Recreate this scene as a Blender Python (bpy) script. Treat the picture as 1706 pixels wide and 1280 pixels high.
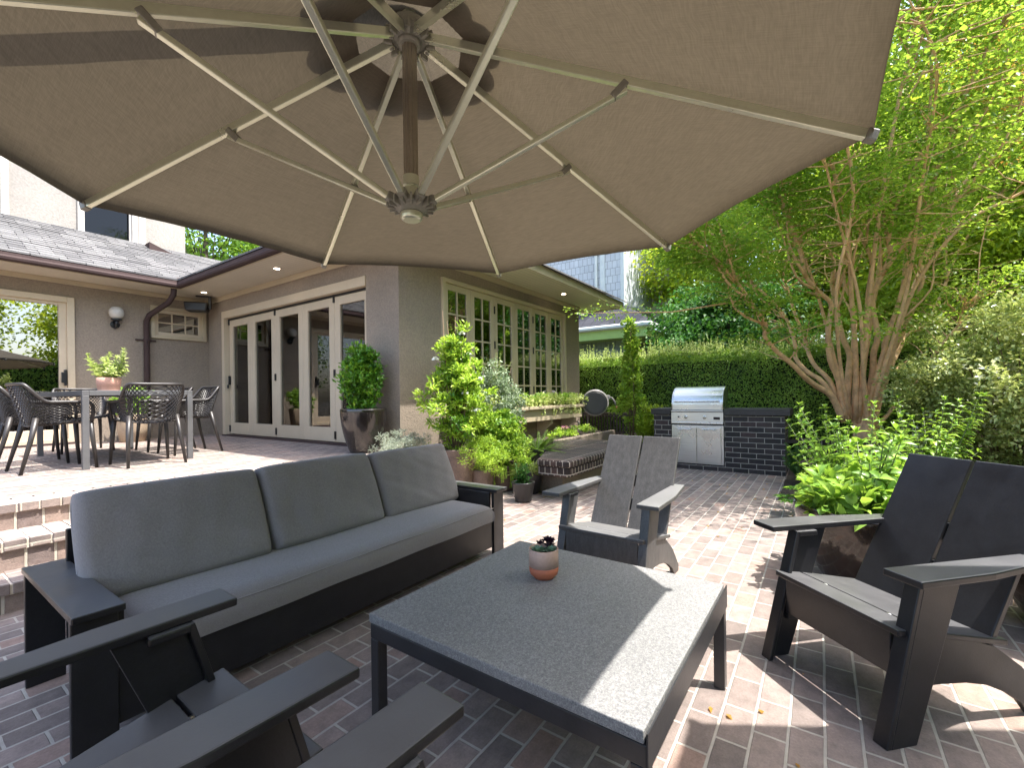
import bpy, bmesh, math, random
import numpy as np
from mathutils import Vector, Matrix
random.seed(7); RNG = np.random.default_rng(11)
R = math.radians; PI = math.pi
for s in list(bpy.data.objects): bpy.data.objects.remove(s)
scene = bpy.context.scene
col = scene.collection

# ------------------------------------------------------------------ camera
CAMZ = 1.16; F = 745.1; YAW = R(34.546); PIT = R(0.006); ROL = R(-0.7255); CY = 659.5
_fw = np.array([math.cos(YAW), math.sin(YAW), 0]); _rt = np.array([math.sin(YAW), -math.cos(YAW), 0]); _up = np.array([0, 0, 1.])
_f2 = _fw*math.cos(PIT)+_up*math.sin(PIT); _u2 = _up*math.cos(PIT)-_fw*math.sin(PIT)
_r3 = _rt*math.cos(ROL)+_u2*math.sin(ROL); _u3 = _u2*math.cos(ROL)-_rt*math.sin(ROL)
cd = bpy.data.cameras.new('camera'); cam = bpy.data.objects.new('camera', cd); col.objects.link(cam)
cd.sensor_width = 36; cd.lens = F/1706*36; cd.shift_y = (CY-640)/1706; cd.clip_start = 0.02; cd.clip_end = 500
mw = Matrix.Identity(4)
for i in range(3):
    mw[i][0] = _r3[i]; mw[i][1] = _u3[i]; mw[i][2] = -_f2[i]
mw[2][3] = CAMZ
cam.matrix_world = mw; scene.camera = cam

def survey(x, y, depth):
    """survey bearing (as read off the site photo) + distance -> place in the garden"""
    d = _r3*((x-853)/F) - _u3*((y-CY)/F) + _f2
    return d*depth + np.array([0, 0, CAMZ])

# ------------------------------------------------------------------ light
SUN_EL = R(67); SUN_AZ = R(-68)
sd = bpy.data.lights.new('sun', 'SUN'); sun = bpy.data.objects.new('sun', sd); col.objects.link(sun)
sd.energy = 2.95; sd.angle = R(0.53); sd.color = (1.0, 0.96, 0.90)
sv = Vector((math.cos(SUN_EL)*math.cos(SUN_AZ), math.cos(SUN_EL)*math.sin(SUN_AZ), math.sin(SUN_EL)))
sun.rotation_euler = sv.to_track_quat('Z', 'Y').to_euler(); sun.location = (0, -10, 20)
w = bpy.data.worlds.new('World'); scene.world = w; w.use_nodes = True
nt = w.node_tree; bg = nt.nodes['Background']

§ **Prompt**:
Write out the lines from the start of the material to the line with "col = scene.collection", inclusive and exactly. Skip the pictures.

§ **Complete response**:
Recreate this scene as a Blender Python (bpy) script. Treat the picture as 1706 pixels wide and 1280 pixels high.
import bpy, bmesh, math, random
import numpy as np
from mathutils import Vector, Matrix
random.seed(7); RNG = np.random.default_rng(11)
R = math.radians; PI = math.pi
for s in list(bpy.data.objects): bpy.data.objects.remove(s)
scene = bpy.context.scene
col = scene.collection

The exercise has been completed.